What to do>
Restate the data word for word and leave the images out.

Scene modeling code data
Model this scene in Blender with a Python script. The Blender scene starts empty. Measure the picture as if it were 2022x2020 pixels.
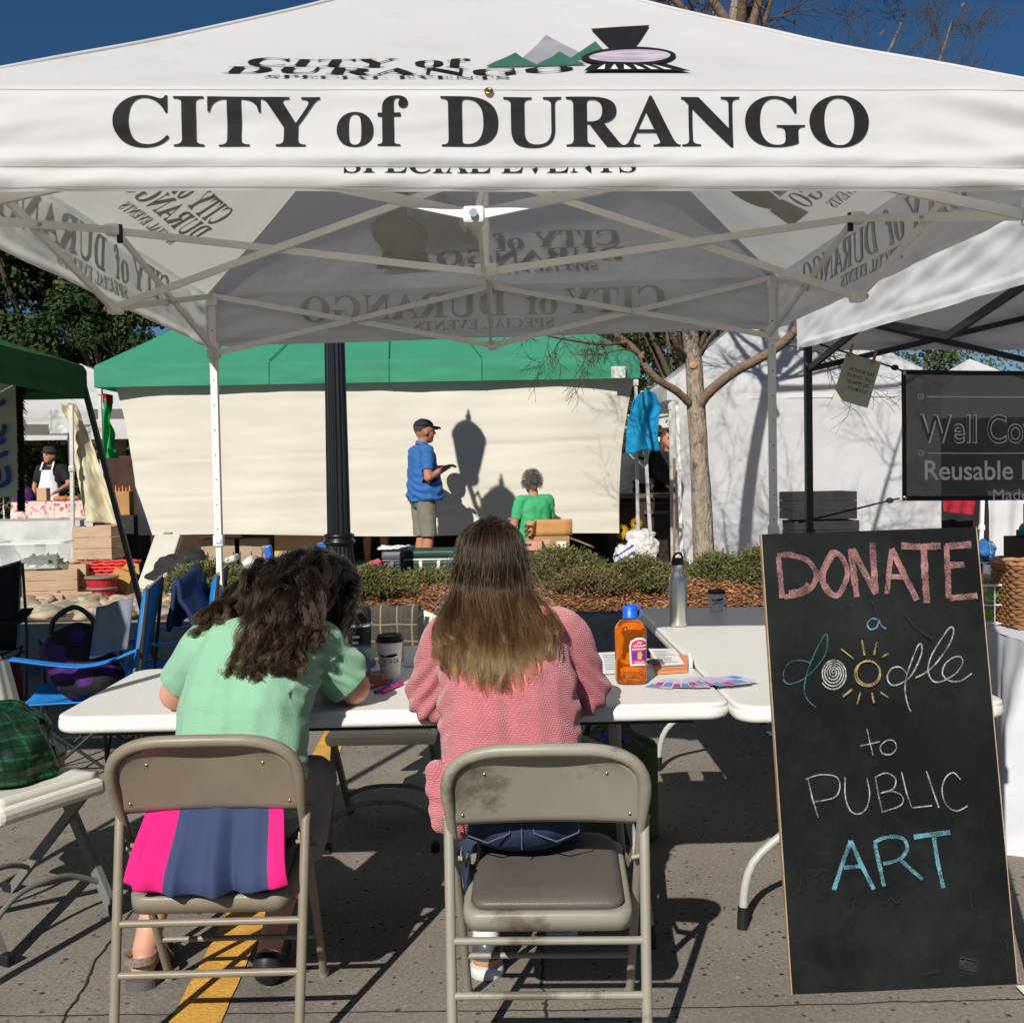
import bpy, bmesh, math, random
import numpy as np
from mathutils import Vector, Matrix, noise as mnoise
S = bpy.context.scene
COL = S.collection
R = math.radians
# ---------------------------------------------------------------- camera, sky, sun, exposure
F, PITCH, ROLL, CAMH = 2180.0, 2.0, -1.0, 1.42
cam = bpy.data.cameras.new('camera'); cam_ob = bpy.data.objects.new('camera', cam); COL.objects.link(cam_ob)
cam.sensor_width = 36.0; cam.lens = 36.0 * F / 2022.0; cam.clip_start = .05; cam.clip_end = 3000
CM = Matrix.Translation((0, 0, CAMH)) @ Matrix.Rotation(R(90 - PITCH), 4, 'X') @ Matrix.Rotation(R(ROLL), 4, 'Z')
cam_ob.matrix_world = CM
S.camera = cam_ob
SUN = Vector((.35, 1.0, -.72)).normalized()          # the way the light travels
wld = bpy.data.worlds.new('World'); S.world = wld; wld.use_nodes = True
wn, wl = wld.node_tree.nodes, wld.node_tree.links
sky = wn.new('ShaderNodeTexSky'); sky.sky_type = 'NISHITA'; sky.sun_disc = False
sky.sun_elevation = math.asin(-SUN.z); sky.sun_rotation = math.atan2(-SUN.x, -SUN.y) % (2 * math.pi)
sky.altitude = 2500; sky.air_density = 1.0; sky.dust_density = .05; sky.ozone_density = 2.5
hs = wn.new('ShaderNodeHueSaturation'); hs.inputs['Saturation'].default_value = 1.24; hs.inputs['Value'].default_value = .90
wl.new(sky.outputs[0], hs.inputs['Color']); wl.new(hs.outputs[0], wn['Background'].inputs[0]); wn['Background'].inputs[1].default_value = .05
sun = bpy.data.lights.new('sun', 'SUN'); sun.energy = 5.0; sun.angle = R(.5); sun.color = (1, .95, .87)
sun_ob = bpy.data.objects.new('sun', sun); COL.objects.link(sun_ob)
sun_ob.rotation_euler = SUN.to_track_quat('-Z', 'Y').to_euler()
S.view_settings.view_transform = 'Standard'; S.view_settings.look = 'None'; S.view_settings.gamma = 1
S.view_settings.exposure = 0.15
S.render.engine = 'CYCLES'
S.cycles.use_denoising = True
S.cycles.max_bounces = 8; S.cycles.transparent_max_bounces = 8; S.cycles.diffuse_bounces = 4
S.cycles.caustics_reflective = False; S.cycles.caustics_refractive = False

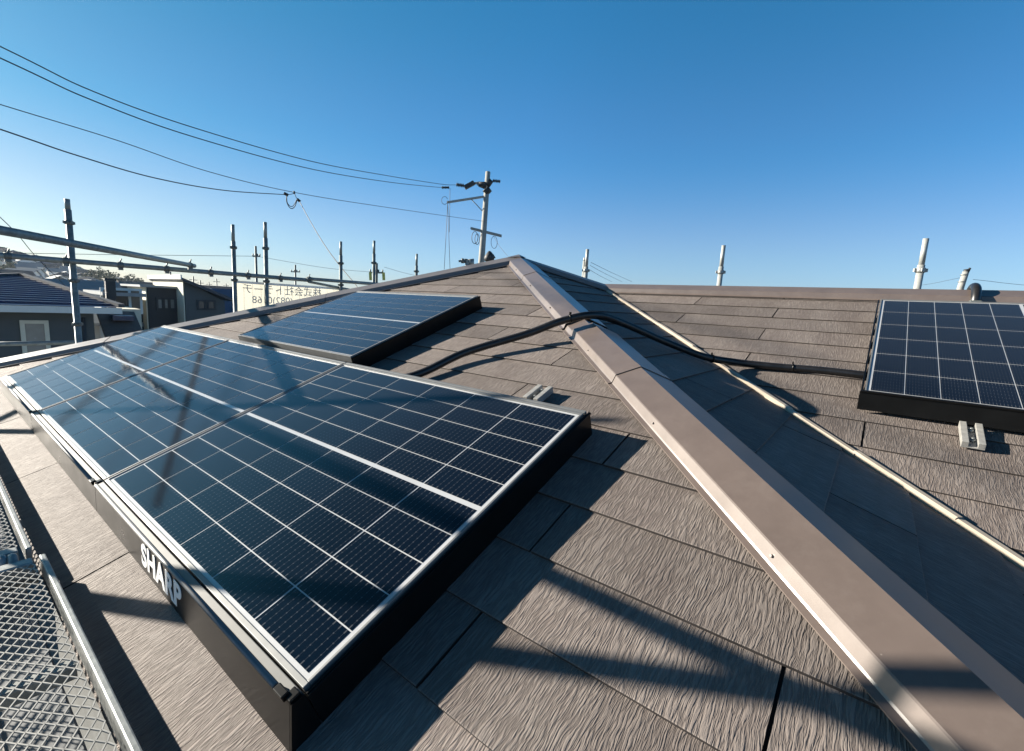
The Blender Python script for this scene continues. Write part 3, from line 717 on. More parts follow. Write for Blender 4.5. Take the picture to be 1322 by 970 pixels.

Expected output>
Model this scene in Blender with a Python script. The Blender scene starts empty. Measure the picture as if it were 2022x2020 pixels.
import bpy, bmesh, math, random
import numpy as np
from mathutils import Vector, Matrix, noise as mnoise
S = bpy.context.scene
COL = S.collection
R = math.radians
# ---------------------------------------------------------------- camera, sky, sun, exposure
F, PITCH, ROLL, CAMH = 2180.0, 2.0, -1.0, 1.42
cam = bpy.data.cameras.new('camera'); cam_ob = bpy.data.objects.new('camera', cam); COL.objects.link(cam_ob)
cam.sensor_width = 36.0; cam.lens = 36.0 * F / 2022.0; cam.clip_start = .05; cam.clip_end = 3000
CM = Matrix.Translation((0, 0, CAMH)) @ Matrix.Rotation(R(90 - PITCH), 4, 'X') @ Matrix.Rotation(R(ROLL), 4, 'Z')
cam_ob.matrix_world = CM
S.camera = cam_ob
SUN = Vector((.35, 1.0, -.72)).normalized()          # the way the light travels
wld = bpy.data.worlds.new('World'); S.world = wld; wld.use_nodes = True
wn, wl = wld.node_tree.nodes, wld.node_tree.links
sky = wn.new('ShaderNodeTexSky'); sky.sky_type = 'NISHITA'; sky.sun_disc = False
sky.sun_elevation = math.asin(-SUN.z); sky.sun_rotation = math.atan2(-SUN.x, -SUN.y) % (2 * math.pi)
sky.altitude = 2500; sky.air_density = 1.0; sky.dust_density = .05; sky.ozone_density = 2.5
hs = wn.new('ShaderNodeHueSaturation'); hs.inputs['Saturation'].default_value = 1.24; hs.inputs['Value'].default_value = .90
wl.new(sky.outputs[0], hs.inputs['Color']); wl.new(hs.outputs[0], wn['Background'].inputs[0]); wn['Background'].inputs[1].default_value = .05
sun = bpy.data.lights.new('sun', 'SUN'); sun.energy = 5.0; sun.angle = R(.5); sun.color = (1, .95, .87)
sun_ob = bpy.data.objects.new('sun', sun); COL.objects.link(sun_ob)
sun_ob.rotation_euler = SUN.to_track_quat('-Z', 'Y').to_euler()
S.view_settings.view_transform = 'Standard'; S.view_settings.look = 'None'; S.view_settings.gamma = 1
S.view_settings.exposure = 0.15
S.render.engine = 'CYCLES'
S.cycles.use_denoising = True
S.cycles.max_bounces = 8; S.cycles.transparent_max_bounces = 8; S.cycles.diffuse_bounces = 4
S.cycles.caustics_reflective = False; S.cycles.caustics_refractive = False

The Blender Python script for this scene continues. Write part 3, from line 717 on. More parts follow. Write for Blender 4.5. Take the picture to be 1322 by 970 pixels.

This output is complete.